Ao
escrever, deve-se em princípio fugir do óbvio. Nada irrita mais o leitor do que
se deparar com informações que ele já conhece ou pode facilmente deduzir. Elas
parece que estão no texto para “encher linguiça” e completar o número de linhas.
O óbvio está para o conteúdo assim como o clichê está
para a forma. É um lugar-comum mental. Indica pobreza de ideias mais do que de
estilo e concorre para baixar a informatividade. Dizendo o que todos já sabem, o
redator dá a entender que não tem um pensamento próprio. É uma espécie de “maria
vai com as outras” (escrito agora sem hífen, em razão dessa esdrúxula reforma
ortográfica).
São óbvias afirmações como as de que “o
Estado deve promover o bem-estar dos cidadãos”, “o capitalismo aumenta a
desigualdade social”, “o homem precisa continuamente rever os seus conceitos”

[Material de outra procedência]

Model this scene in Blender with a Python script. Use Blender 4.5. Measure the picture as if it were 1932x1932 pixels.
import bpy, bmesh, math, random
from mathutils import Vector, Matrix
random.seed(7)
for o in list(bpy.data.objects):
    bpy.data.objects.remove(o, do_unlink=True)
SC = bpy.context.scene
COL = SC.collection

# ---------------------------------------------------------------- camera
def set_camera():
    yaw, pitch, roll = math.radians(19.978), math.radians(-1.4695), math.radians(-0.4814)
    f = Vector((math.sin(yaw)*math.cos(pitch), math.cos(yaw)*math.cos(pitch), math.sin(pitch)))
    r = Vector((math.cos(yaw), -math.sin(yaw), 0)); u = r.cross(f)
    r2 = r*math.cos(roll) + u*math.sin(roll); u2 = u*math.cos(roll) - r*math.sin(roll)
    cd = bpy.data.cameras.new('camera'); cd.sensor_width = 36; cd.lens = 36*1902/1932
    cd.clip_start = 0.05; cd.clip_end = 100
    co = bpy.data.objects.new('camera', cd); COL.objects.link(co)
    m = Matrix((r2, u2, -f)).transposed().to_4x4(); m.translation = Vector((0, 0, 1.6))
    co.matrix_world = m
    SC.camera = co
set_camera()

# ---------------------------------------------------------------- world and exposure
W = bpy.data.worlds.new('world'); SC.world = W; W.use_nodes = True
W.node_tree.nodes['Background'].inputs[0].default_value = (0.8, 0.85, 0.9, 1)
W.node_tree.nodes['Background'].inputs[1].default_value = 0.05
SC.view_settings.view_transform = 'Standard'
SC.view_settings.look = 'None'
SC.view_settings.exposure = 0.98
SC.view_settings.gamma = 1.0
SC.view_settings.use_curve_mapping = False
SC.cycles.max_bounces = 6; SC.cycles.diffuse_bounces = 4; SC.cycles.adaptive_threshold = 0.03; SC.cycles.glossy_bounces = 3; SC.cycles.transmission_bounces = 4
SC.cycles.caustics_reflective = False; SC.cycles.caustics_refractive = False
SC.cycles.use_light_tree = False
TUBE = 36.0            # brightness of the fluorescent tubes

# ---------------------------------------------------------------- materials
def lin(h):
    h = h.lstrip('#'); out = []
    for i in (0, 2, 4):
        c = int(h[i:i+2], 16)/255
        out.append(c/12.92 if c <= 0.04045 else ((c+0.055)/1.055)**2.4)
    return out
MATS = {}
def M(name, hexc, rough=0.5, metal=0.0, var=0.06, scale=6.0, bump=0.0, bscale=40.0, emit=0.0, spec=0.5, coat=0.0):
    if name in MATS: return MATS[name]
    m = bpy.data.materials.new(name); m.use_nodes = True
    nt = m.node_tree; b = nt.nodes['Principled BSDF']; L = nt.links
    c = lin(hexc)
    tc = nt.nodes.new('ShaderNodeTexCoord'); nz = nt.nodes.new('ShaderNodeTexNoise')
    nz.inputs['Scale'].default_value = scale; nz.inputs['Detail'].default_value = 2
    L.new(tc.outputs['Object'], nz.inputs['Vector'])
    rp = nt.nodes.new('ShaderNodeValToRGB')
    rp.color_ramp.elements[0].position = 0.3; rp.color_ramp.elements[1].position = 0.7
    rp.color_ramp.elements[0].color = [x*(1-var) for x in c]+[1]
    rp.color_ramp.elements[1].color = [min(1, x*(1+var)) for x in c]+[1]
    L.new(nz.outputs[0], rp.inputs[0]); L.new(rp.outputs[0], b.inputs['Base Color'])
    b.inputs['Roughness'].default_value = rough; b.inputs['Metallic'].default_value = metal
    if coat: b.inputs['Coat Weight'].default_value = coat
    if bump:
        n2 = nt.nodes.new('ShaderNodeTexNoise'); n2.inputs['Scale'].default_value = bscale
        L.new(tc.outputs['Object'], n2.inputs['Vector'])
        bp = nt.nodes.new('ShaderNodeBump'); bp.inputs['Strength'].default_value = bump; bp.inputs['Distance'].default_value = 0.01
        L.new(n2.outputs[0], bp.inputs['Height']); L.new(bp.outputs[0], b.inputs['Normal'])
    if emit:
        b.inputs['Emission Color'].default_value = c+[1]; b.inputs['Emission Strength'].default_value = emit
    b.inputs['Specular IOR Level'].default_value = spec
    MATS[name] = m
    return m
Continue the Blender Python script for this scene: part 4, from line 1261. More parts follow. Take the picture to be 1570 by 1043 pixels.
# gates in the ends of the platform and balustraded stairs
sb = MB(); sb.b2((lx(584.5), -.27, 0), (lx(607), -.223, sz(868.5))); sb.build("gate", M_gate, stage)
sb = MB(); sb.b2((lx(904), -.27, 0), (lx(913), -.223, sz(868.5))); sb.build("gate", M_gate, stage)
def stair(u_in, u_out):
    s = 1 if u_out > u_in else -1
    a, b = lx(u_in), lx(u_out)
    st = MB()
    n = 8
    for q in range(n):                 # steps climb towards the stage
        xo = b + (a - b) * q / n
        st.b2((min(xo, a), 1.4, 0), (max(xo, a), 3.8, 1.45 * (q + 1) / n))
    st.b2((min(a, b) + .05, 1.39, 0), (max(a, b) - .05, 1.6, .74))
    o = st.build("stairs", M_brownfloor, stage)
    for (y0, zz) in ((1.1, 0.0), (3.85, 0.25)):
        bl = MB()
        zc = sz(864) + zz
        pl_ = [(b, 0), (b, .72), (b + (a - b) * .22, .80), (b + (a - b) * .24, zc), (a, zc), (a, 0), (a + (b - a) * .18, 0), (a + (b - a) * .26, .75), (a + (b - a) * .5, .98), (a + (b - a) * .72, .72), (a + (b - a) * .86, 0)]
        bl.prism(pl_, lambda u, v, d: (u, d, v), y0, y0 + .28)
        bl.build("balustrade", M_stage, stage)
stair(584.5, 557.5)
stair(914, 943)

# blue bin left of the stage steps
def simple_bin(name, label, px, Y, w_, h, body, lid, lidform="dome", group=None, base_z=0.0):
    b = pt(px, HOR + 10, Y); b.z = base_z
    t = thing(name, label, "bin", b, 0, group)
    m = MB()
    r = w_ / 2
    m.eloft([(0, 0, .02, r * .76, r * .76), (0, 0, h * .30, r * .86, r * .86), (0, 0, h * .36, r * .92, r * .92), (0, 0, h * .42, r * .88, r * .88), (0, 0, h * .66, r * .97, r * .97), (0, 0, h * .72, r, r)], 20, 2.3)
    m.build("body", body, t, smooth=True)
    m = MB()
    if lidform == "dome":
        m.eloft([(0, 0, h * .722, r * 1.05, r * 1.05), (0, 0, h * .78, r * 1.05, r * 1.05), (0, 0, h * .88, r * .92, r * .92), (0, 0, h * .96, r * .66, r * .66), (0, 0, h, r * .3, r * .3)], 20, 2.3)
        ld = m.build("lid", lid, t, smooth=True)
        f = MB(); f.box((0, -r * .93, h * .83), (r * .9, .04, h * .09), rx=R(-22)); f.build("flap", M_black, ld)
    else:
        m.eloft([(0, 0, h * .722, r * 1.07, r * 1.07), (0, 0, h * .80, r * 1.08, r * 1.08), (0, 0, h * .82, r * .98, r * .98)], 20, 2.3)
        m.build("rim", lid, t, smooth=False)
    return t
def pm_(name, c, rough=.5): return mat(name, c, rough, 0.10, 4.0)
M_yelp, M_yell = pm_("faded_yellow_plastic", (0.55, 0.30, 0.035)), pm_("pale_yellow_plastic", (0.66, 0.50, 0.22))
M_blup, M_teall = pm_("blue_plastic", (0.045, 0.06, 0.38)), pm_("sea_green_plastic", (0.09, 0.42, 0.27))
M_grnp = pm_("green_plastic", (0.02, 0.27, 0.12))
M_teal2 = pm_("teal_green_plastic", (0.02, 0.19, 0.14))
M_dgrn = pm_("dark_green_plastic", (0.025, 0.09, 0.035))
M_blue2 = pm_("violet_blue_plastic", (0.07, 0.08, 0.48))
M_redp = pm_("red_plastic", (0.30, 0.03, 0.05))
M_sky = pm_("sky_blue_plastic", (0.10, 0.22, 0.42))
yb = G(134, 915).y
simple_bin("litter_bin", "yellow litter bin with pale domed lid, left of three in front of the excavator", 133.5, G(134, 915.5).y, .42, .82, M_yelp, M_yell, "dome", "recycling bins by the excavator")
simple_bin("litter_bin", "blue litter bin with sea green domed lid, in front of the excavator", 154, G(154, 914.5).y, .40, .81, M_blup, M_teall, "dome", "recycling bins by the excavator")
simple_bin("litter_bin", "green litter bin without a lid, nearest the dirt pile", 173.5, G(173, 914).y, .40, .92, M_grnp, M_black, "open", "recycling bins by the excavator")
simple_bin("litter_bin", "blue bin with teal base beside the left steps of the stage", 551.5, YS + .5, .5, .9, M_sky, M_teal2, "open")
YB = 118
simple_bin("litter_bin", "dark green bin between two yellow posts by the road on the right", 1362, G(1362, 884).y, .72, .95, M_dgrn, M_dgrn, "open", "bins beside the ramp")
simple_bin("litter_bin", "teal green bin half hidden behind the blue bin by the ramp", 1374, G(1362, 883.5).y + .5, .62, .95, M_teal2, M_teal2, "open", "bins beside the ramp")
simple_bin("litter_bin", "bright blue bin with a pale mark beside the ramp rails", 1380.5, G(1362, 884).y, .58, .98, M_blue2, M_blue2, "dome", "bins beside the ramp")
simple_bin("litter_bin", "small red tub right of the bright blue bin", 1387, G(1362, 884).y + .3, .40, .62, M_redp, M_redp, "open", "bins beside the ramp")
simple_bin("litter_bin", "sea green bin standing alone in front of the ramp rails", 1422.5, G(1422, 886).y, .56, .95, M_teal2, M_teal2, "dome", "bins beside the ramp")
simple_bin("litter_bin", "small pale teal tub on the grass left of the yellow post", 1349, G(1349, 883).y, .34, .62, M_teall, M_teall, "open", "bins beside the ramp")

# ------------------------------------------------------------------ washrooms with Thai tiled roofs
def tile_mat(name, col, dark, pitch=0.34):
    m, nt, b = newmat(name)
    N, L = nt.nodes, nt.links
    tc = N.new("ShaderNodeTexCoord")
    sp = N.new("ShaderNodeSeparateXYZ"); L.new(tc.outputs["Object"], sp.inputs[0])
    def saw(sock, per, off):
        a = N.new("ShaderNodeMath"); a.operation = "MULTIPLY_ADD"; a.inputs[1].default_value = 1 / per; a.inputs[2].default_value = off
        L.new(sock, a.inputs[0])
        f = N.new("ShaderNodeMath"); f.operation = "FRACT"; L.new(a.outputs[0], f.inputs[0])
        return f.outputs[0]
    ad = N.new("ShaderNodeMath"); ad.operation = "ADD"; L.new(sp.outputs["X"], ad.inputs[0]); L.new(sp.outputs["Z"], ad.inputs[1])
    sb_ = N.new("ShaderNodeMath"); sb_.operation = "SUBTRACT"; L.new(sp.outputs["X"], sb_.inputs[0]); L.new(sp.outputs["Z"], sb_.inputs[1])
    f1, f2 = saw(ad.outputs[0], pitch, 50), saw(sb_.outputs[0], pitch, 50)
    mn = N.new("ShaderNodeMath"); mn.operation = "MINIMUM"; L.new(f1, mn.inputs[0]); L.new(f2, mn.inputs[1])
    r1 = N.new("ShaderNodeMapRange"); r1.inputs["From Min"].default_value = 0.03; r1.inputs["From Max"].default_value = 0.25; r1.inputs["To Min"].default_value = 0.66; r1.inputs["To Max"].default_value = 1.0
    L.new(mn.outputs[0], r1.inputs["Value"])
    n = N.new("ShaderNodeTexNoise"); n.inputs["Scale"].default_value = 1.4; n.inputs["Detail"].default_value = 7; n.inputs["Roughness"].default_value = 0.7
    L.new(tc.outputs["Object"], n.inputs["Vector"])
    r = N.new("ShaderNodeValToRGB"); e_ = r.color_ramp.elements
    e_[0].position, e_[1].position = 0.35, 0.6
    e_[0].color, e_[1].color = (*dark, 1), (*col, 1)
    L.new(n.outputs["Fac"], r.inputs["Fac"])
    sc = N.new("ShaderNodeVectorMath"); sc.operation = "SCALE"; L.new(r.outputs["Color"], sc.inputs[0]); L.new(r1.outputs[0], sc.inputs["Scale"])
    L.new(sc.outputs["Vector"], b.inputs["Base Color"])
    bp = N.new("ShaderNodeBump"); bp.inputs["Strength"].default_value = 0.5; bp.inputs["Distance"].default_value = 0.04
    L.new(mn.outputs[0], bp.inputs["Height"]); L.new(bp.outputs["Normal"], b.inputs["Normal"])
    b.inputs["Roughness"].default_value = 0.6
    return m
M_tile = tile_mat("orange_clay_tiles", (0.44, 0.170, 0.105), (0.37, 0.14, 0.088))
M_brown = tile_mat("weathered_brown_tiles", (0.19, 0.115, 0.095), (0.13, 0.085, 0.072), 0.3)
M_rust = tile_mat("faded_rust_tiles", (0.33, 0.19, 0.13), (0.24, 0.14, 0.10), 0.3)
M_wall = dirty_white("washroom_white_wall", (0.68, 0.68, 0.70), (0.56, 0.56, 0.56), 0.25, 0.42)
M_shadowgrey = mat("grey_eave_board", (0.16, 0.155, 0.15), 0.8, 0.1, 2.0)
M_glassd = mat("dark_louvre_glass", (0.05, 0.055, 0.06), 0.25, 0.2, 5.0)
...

etc. etc. Informações desse tipo, de tão batidas, nada acrescentam ao que o
leitor já sabe.
Mas nem tudo no óbvio é inútil. A evidência
que ele representa pode ter valor argumentativo, ou seja, servir de reforço a
um ponto de vista. Existe um nome para esse recurso: argumento de presença. Por meio dele se realça uma verdade indiscutível,
um conceito ou ideia que as pessoas devem ou deveriam ter em mente.
Esse tipo de argumento aparece, por
exemplo, nesta passagem da redação de um aluno: “A adolescência
é uma idade de conflitos
e insegurança , por isso o adolescente
deve ser orientado em
suas escolhas ”.
O que ele afirma na primeira oração não é novidade. Psicólogos, pedagogos,
terapeutas (e os pais, pelo que experimentam em casa!) sabem que os conflitos e
a insegurança em boa medida caracterizam o universo mental dos adolescentes.
Geralmente quem formula o argumento de
presença não o faz apenas para “dizer de novo” o que já se sabe. Procura associá-lo
a outros recursos argumentativos. No exemplo que acabamos de mostrar, a verdade
enfatizada pelo estudante serve de reforço ao apelo que ele faz na segunda
oração (no sentido de que se devem orientar os indivíduos nessa faixa de idade).
Por que
precisamos trazer à tona o óbvio? Porque o ser humano comumente se alheia de princípios
que não poderia nem deveria esquecer. Isso o leva a negligenciar deveres,
distorcer valores, praticar injustiças contra si ou contra os outros. Repetir antigas
verdades é sempre uma forma de chamá-lo à razão.